Virtual Marcos jewelry showcase offers lesson on cost of graft
PHILIPPINE authorities are staging an online exhibition of jewelry owned by late dictator Ferdinand Marcos and his family to try to educate a new generation about the corruption of that era.
The postings on Facebook and Twitter by the Presidential Commission on Good Government (PCGG) come as the family tries to extend its political comeback in elections in May. “The PCGG will be posting selected jewelry items to show and remind the present generation of the excesses and extravagance of the Marcoses in their two-decade dictatorship,” the anti-corruption agency said on its website.
“The Virtual Jewelry Exhibit” began in mid-March with regular postings showcasing valuables recovered after the dictator was ousted by a military-backed popular uprising in 1986.
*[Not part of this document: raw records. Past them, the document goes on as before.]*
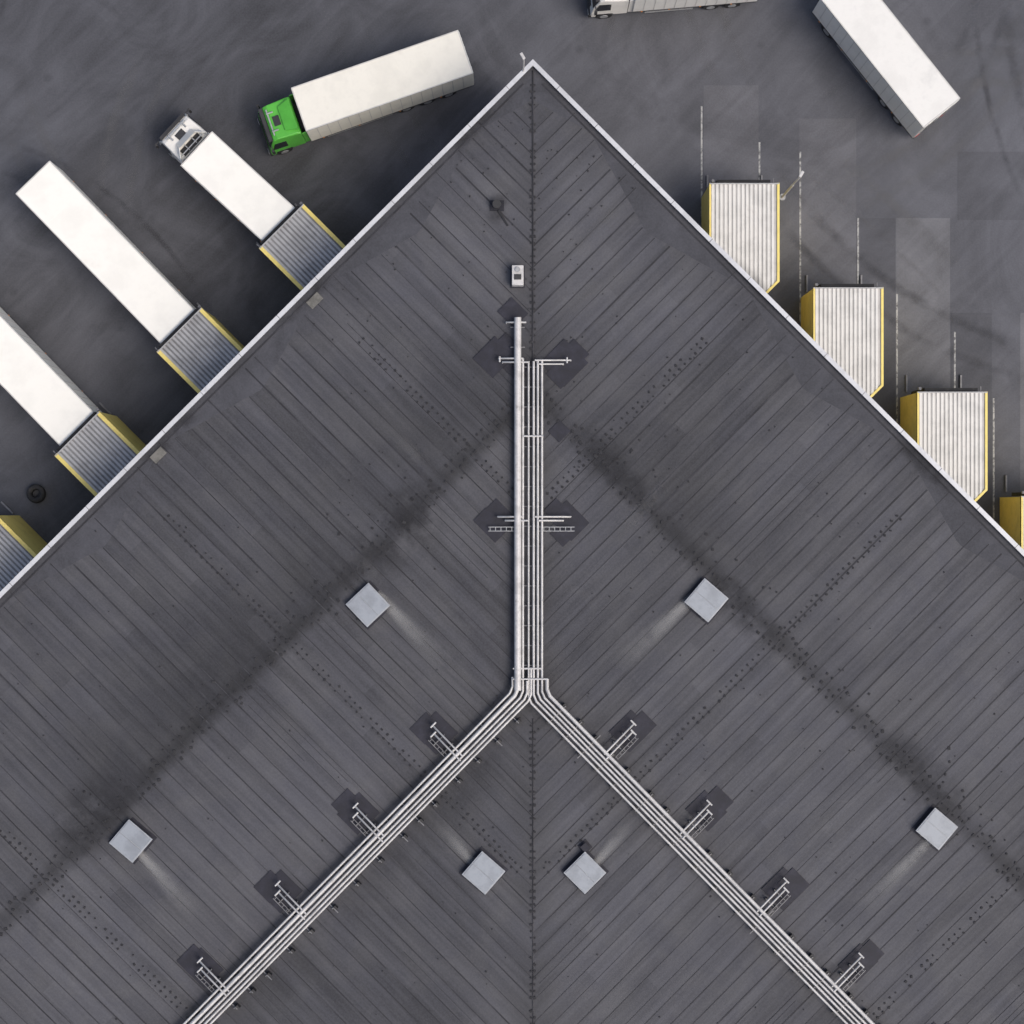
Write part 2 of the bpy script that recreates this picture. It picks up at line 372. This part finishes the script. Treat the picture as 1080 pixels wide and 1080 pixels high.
# ------------------------------------------------------------ pipework
pw=empty('roof_pipework')
def PZ(px,py,h=.42):
    p=W(px,py,9.6); return (p.x,p.y,rz(p)+h)
def vpipe(x,y0,ref,side,h=.42,end=1110):
    yb=736-side*.414*(x-ref)
    pts=[PZ(x,y0,h)]
    for yy in (420,560,700):
        if y0<yy<yb-8: pts.append(PZ(x,yy,h))
    pts+=[PZ(x,yb-4,h),PZ(x+side*3,yb+3,h)]
    L=end-yb
    for q in(.25,.5,.75,1): pts.append(PZ(x+side*L*q*.985,yb+L*q,h))
    return [(p[0],p[1],9.62+h-.42) for p in pts]
tube('main_duct',[[(p[0],p[1],9.68) for p in (PZ(546,335),PZ(546,728))]],.20,M['pipe'],pw)
tube('west_main',[vpipe(546,700,559,-1)],.11,M['pipe'],pw)
tube('west_lines',[vpipe(551.5,378,559,-1),vpipe(555.8,718,559,-1,.5),vpipe(560,704,559,-1),vpipe(540.5,714,559,-1,.36)],.065,M['pipe'],pw)
tube('east_lines',[vpipe(562.8,381,565,1),vpipe(567.2,381,565,1),vpipe(571.6,381,565,1),vpipe(557.6,714,565,1,.36)],.065,M['pipe'],pw)
tube('east_main',[vpipe(577,716,565,1,.46)],.10,M['pipe'],pw)
tube('centre_line',[[PZ(557.5,381)[:2]+(9.62,),PZ(557.5,722)[:2]+(9.62,)]],.05,M['pipe'],pw)
def flat(pts,z=9.66): return [PZ(*p)[:2]+(z,) for p in pts]
def drop(pts,z=9.66):
    l=flat(pts,z); a=l[0]; return [(a[0],a[1],9.05)]+l
tube('branches',[drop([(526,378),(552,378)]),drop([(530,382),(558,382)]),drop([(602,380),(564,380)]),drop([(594,384),(568,384)]),
  drop([(534,340),(555,340)]),drop([(525,545),(552,545)]),drop([(533,549),(557,549)],9.72),drop([(602,545),(564,545)]),drop([(594,549),(568,549)],9.72),
  flat([(541,705),(572,705)]),flat([(541,716),(578,716)],9.7),flat([(552,460),(573,460)],9.72),
  flat([(527,376),(527,382)]),flat([(598,377),(598,383)])],.05,M['pipe'],pw)
def tray(name,a,b,w=.22,z=9.5,m='steel'):
    A=PZ(*a);B=PZ(*b);A=Vector(A[:2]);B=Vector(B[:2]);d=(B-A);L=d.length;d.normalize();n_=Vector((-d.y,d.x))
    l=[obox((A+B)/2+n_*e*w/2,d,L,.035,z,z+.07) for e in(-1,1)]
    q=.1
    while q<L: l.append(obox(A+d*q,n_,w-.04,.035,z+.01,z+.045)); q+=.3
    boxes(name,l,M[m],pw)
tray('cable_tray',(515,558),(548,558)); tray('cable_tray',(566,558),(606,558))
sup=[];feet=[];clamp=[]
y=345
while y<735:
    c=Vector(PZ(558,y)[:2]); c0=Vector(PZ(546 if y<380 else 559,y)[:2])
    sup.append(obox(c0,Vector((1,0)),.8 if y<380 else 1.5,.05,9.44,9.50))
    if y>=380:
        for e in(-.6,.72): feet.append(obox(c+Vector((e,0)),Vector((1,0)),.18,.24,9.02,9.44))
    y+=21
for sd in(-1,1):
    q=18
    while q<370:
        x=(556 if sd<0 else 570)+sd*q*.985; yy=736+q; c=Vector(PZ(x,yy)[:2]); pr=Vector((R2,sd*R2))
        long=random.random()<.3
        sup.append(obox(c,pr,1.35 if not long else 1.8,.05,9.44,9.50))
        for e in(-.62,.62): feet.append(obox(c+pr*e,pr,.22,.28,9.02,9.44))
        for e in(-.35,.1,.5): clamp.append(obox(c+pr*e,pr,.04,.10,9.5,9.72))
        q+=random.choice((17,21,25))
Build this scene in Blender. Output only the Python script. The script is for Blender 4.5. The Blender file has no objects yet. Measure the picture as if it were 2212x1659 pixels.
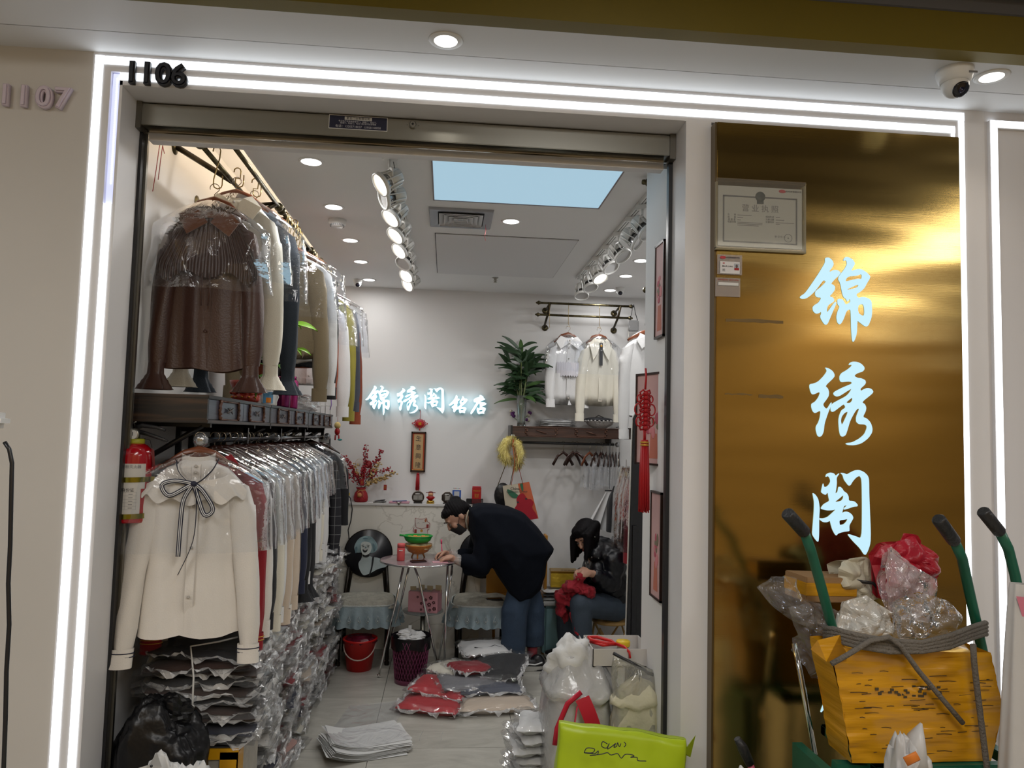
import bpy, bmesh, math, random
from math import sin, cos, pi, radians, sqrt, atan2, exp
from mathutils import Vector, Matrix, noise, Euler
random.seed(7)
SC = bpy.context.scene
COL = SC.collection
V = Vector

# ---------------------------------------------------------------- camera
F = 1600.0
CAM = V((0, 0, 1.6))
_y, _p, _r = radians(5.0), radians(3.9), radians(1.446)
fw = V((sin(_y)*cos(_p), cos(_y)*cos(_p), sin(_p)))
_r0 = V((cos(_y), -sin(_y), 0)); _u0 = _r0.cross(fw)
rt = cos(_r)*_r0 + sin(_r)*_u0
up = -sin(_r)*_r0 + cos(_r)*_u0
cd = bpy.data.cameras.new('camera'); cam = bpy.data.objects.new('camera', cd); COL.objects.link(cam)
cd.sensor_width = 36; cd.lens = 36*F/2212; cd.clip_start = 0.02; cd.clip_end = 100
m = Matrix.Identity(4)
for i in range(3):
    m[i][0] = rt[i]; m[i][1] = up[i]; m[i][2] = -fw[i]; m[i][3] = CAM[i]
cam.matrix_world = m
SC.camera = cam
SC.view_settings.view_transform = 'Standard'; SC.view_settings.look = 'None'
SC.view_settings.gamma = 1; SC.view_settings.use_curve_mapping = False
SC.view_settings.exposure = 0.42
SC.cycles.max_bounces = 8; SC.cycles.diffuse_bounces = 4; SC.cycles.glossy_bounces = 4
SC.cycles.transmission_bounces = 4; SC.cycles.transparent_max_bounces = 24
SC.cycles.sample_clamp_indirect = 4
SC.cycles.caustics_reflective = False; SC.cycles.caustics_refractive = False
def at(px, py, y):
    """the point on the plane y that the photo shows at pixel px, py"""
    d = fw + (px-1106)/F*rt - (py-829.5)/F*up
    return CAM + d*(y/d.y)
def atz(px, py, z):
    d = fw + (px-1106)/F*rt - (py-829.5)/F*up
    return CAM + d*((z-1.6)/d.z)
def atx(px, py, x):
    d = fw + (px-1106)/F*rt - (py-829.5)/F*up
    return CAM + d*(x/d.x)

# ---------------------------------------------------------------- world + lamps
w = bpy.data.worlds.new('world'); SC.world = w; w.use_nodes = True
bg = w.node_tree.nodes['Background']; bg.inputs[0].default_value = (0.92, 0.94, 1.0, 1); bg.inputs[1].default_value = 0.10
def lamp(name, kind, loc, power, color=(1, 1, 1), size=.1, size_y=None, target=None, spot=None, blend=.5):
    l = bpy.data.lights.new(name, kind); l.energy = power; l.color = color
    if kind == 'AREA':
        l.size = size; l.shape = 'DISK' if size_y is None else 'RECTANGLE'
        if size_y: l.size_y = size_y
    else:
        l.shadow_soft_size = size
    if spot: l.spot_size = radians(spot); l.spot_blend = blend
    o = bpy.data.objects.new(name, l); COL.objects.link(o); o.location = loc
    if target is not None:
        o.rotation_euler = (V(target)-V(loc)).to_track_quat('-Z', 'Y').to_euler()
    return o
SHOP_DOWN = [(-.597, 3.10), (-.597, 3.727), (-.597, 4.376), (-.598, 4.924), (-.603, 5.508), (.308, 3.822), (1.199, 3.9), (1.199, 4.543), (1.213, 5.0), (1.218, 5.52)]
for x, y in SHOP_DOWN:
    lamp('downlight_lamp', 'AREA', (x, y, 2.70), (2.9 if y < 5.3 else 1.0), (1, .99, .98), .10, target=(x, y, 0))
for px, py in ((963, 87), (2142, 165)):
    p = atz(px, py, 2.8106)
    lamp('soffit_lamp', 'SPOT', (p.x, p.y, 2.795), 3.0, (1, .86, .7), .05, target=(p.x, p.y, 0), spot=120, blend=.9)
# overhead light of the mall corridor, out of view
for x in (-2.2, 0.6, 3.4):
    lamp('unseen_corridor_light', 'AREA', (x, -.85, 3.0), 12, (1, .97, .93), .5, .9, target=(x, -.85, 0))  # row added to brighten the far wall mirrored in the brass panel
    lamp('unseen_corridor_light', 'AREA', (x, .3, 3.0), 18, (1, .985, .965), .5, 1.1, target=(x, .3, 0))
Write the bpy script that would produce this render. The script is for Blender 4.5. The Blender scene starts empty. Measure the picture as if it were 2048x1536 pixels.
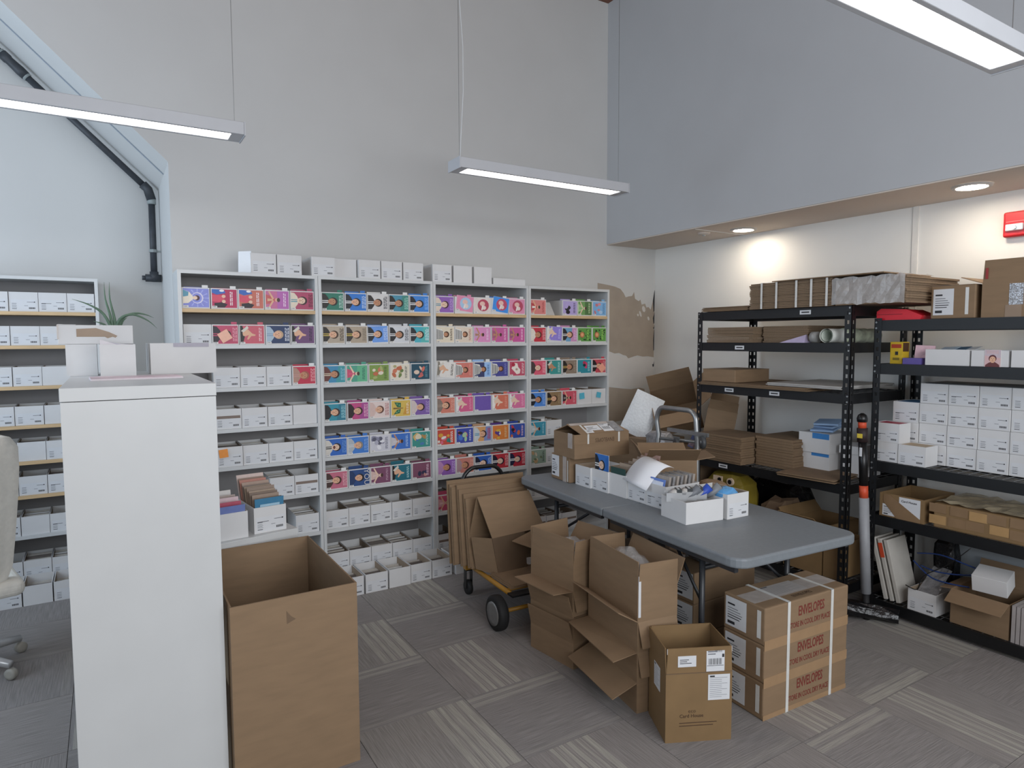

Aside from pictures of the jewels uploaded regularly, there are postings explaining what they cost the country. A picture of a diamond tiara comes with the caption: “can fund... the treatment of 12,052 cases of tuberculosis.”
The PCGG, which plans eventually to auction off the Marcos jewels, has previously said that international auction houses have appraised their total value at more than a billion pesos (US$21 million).
Marcos and his jet-setting wife Imelda were accused of massively enriching themselves during their years in power while the country sank deeper into poverty.